Guardi Kurt Vile e ti sembra di vedere un cavallo selvaggio. Uno di quelli che, invece di affannarsi per nulla, cercano di gustarsi il paesaggio al meglio che possono, ora accelerando, ora rallentando e dando la giusta attenzione a un dettaglio nascosto. Sarà la chioma, sarà lo sguardo, sarà l’abbigliamento strambo o il sorriso incerto, ma la sensazione è quella. E all’ascolto ne dà la conferma: ti chiedi per quale caso fortuito sia arrivato a Philadelphia, se vive su un baobab o su una palafitta in mezzo al nulla.

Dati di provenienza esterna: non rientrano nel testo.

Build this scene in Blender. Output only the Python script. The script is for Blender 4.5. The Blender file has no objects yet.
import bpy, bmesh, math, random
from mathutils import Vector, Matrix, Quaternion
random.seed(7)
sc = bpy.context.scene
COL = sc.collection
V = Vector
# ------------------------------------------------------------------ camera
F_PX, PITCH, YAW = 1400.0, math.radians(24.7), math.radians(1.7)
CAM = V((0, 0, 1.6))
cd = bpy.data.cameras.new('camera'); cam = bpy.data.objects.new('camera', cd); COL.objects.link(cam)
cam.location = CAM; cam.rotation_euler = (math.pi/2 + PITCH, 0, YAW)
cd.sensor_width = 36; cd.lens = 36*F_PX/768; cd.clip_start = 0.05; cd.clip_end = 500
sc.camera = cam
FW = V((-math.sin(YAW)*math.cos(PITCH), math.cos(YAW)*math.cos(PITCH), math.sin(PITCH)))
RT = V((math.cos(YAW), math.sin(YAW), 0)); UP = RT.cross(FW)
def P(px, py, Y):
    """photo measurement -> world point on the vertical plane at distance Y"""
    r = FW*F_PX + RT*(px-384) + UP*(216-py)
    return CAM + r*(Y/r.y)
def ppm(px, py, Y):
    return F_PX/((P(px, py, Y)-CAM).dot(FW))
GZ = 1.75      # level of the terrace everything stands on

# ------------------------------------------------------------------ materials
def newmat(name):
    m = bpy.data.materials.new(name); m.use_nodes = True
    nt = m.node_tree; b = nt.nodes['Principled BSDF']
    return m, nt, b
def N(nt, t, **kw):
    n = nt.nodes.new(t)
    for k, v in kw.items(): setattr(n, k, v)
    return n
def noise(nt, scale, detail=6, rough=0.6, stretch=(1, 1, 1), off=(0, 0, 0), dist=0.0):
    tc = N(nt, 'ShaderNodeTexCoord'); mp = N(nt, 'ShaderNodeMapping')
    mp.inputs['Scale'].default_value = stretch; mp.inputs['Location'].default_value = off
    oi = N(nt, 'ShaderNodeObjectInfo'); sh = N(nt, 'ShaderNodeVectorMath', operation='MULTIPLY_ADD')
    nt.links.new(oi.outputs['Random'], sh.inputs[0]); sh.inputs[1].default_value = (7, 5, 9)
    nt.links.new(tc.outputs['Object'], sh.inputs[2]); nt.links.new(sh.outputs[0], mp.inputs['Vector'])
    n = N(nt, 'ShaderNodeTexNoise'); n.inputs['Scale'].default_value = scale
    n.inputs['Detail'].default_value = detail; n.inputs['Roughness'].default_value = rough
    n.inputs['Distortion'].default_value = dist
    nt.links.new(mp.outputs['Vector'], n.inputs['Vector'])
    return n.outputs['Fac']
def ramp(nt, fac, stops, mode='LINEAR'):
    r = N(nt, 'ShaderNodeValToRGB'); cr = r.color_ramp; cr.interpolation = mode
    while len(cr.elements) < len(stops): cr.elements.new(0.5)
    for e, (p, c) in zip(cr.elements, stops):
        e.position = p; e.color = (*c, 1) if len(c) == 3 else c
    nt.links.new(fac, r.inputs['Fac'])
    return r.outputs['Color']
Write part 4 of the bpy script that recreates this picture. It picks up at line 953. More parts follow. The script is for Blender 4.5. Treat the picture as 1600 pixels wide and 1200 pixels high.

“B’lieve I’m Goin Down…” in questo senso è un trotto beato e assolutamente unico. Dodici tracce nelle quali si avverte chiaramente il retrogusto del miglior genere cantautoriale americano sano e senza scimmiottamenti da quattro soldi: da Pretty Pimpin a Life Like This è tutta discesa, un susseguirsi di pezzi
che ripuliscono i polmoni per restituirteli più adatti all’aria autunnale dipinta di arancione.
L’unica pecca è forse la troppa continuità della seconda parte del disco, che può risultare non all’altezza della prima, ma complessivamente Kurt trotta che è una meraviglia e, da bravo selvaggio, sa prendersi gioco delle lancette dei tristi e prevedibili orologi da parete.